Zur Weihnachtszeit finden wir in manchen Vorgärten – ich nenne sie mal so – Lichterblumen. Da wird ein Metallstab in die Erde gesteckt, es befinden sich Lämpchen am Ende der Drähte und diese werden mit einer Steckdose verbunden. Im Winter ist es früh dunkel. Es ist kalt. Und diese Lichterblumen strahlen in der Dunkelheit Licht und ein wenig Wärme aus. Sie sind in Kälte und Dunkelheit Boten des Lichts und der Wärme. Sie passen also gar nicht in diese finsterkalte Welt. Sie sind anders. Aber sie sind nicht anders aus sich selbst heraus, sondern weil sie mit einer Energiequelle verbunden sind. Das erklärt, was Paulus meint, wenn er sagt, dass Glaubende sich nicht der Welt gleichstellen sollen. Glaubende werden durch den Heiligen Geist mit der Energie Gottes verbunden, und so können sie Lichter sein in der finsterkalten Welt. Würden sie sich anpassen an die Vorgaben ihrer Mitmenschen, dann würden sie verlöschen. Da aber Gott ihre Energiequelle ist, leben sie in dieser Welt anders, sehr anders. Sie versuchen Gottes Licht in dieser Welt zu sein, indem sie das Gute tun, das Wohlgefällige, das Vollkommene. Doch was ist das Gute, Wohlgefällige, Vollkommene? Das erläutert Paulus in den folgenden Strophen und kurzen Verhaltensmaßstäben, die ich nun vorlese:

Die Liebe sei ohne Falsch.
Hasst das Böse, hängt dem Guten an.
Die brüderliche Liebe sei herzlich.
Einer komme dem andern in Respekt zuvor.
Seid nicht träge in dem, was ihr tun sollt.
Seid brennend im Geist.
Dient dem Herrn.
Seid fröhlich in Hoffnung, geduldig in Trübsal, beharrlich im Gebet.
Nehmt euch der Nöte der Heiligen an.
Übt Gastfreundschaft.
Segnet, die euch verfolgen; segnet und verflucht nicht.
Freut euch mit den Fröhlichen und weint mit den Weinenden.
Seid eines Sinnes untereinander.
Trachtet nicht nach hohen Dingen, sondern haltet euch zu den geringen.
Haltet euch nicht selbst für klug.
Vergeltet niemand Böses mit Bösem.
Seid auf das Gute bedacht gegenüber jedermann.
Ist´s möglich, soviel an euch liegt, so habt mit allen Menschen Frieden.

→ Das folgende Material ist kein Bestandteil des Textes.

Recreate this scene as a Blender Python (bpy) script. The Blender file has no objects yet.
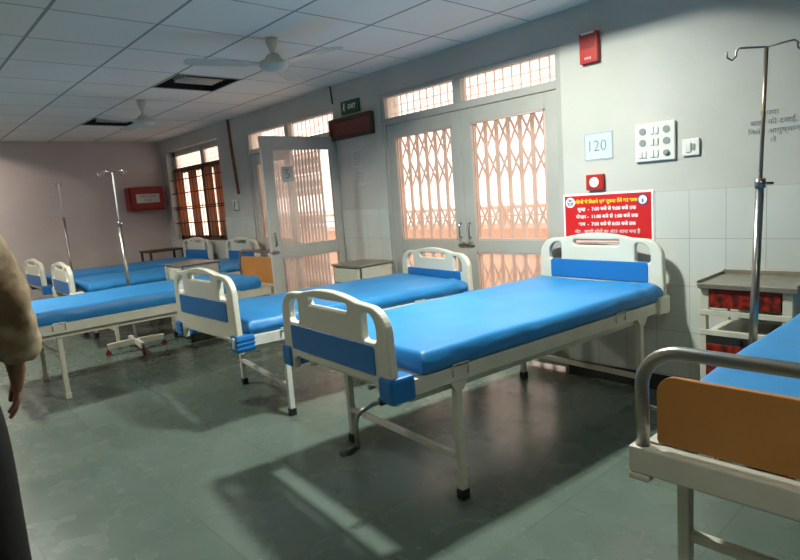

Die Verhaltensaufforderungen gehen weiter. Aber es wird deutlich, worum es geht. Und tatsächlich: Wenn Glaubende tun, was Paulus fordert: Gottes Willen tun, das Gute, Wohlgefällige, Vollkommene, dann sind sie solche Lichter in der finsterkalten Welt. Solche Lichter stören andere. Andere, die die Finsternis, die Gewalt, den Spott, die Beschimpfung lieben, in ihnen verharren. Vor allem stört es sie, dass es sowas gibt: Menschen, die von Gott ihre Energie empfangen, leuchten, wärmen. Und sie tun alles, um diese Lichter zu zertreten. Leider ist es in unseren Bereichen so, dass nicht allein Außenstehende die Lichter stören, sondern in der Kirche selbst die Lichtaustreter wirken. Die Bibel wird missachtet, klug aber falsch gedeutet, anderen vorenthalten aus falscher Rücksichtnahme; das Gebet wird Formel und ernstes Gebet wird bagatellisiert, unser Christenleben besteht aus Klage, Anklage; wir passen uns der Welt an, indem wir Geld, Geld, Geld schreien und von Geld träumen; indem wir uns selbst der Nächste sind – ich brauche das alles nicht weiter ausführen. Wir wissen selbst, was uns und unsere Kirche bestimmt. Das alles darf nicht sein, wenn wir an Gottes Energiequelle angeschlossen sind. Gott ist unser Herr, nicht der Zeitgeist! Jesus Christus ist unser Leben, und nicht das Geld! Der Heilige Geist will unser Herz mit Freude unseren Mund mit Lob füllen – statt mit Klage, Anklage, Vorwürfen. Aber all das Negative, Traurige braucht Menschen, die den Paulusbrief lesen, nicht stören. Für sie gilt, wie für die Glaubenden, die in vielen Ländern an Leib und Leben bedroht sind nur eins:

Ich ermahne euch nun, liebe Brüder, durch die Barmherzigkeit Gottes,
dass ihr eure Leiber hingebt als ein Opfer,
das lebendig, heilig und Gott wohlgefällig ist.
Das sei euer vernünftiger Gottesdienst.
Und stellt euch nicht dieser Welt gleich,
sondern ändert euch durch Erneuerung eures Sinnes,
damit ihr prüfen könnt, was Gottes Wille ist,
nämlich das Gute und Wohlgefällige und Vollkommene.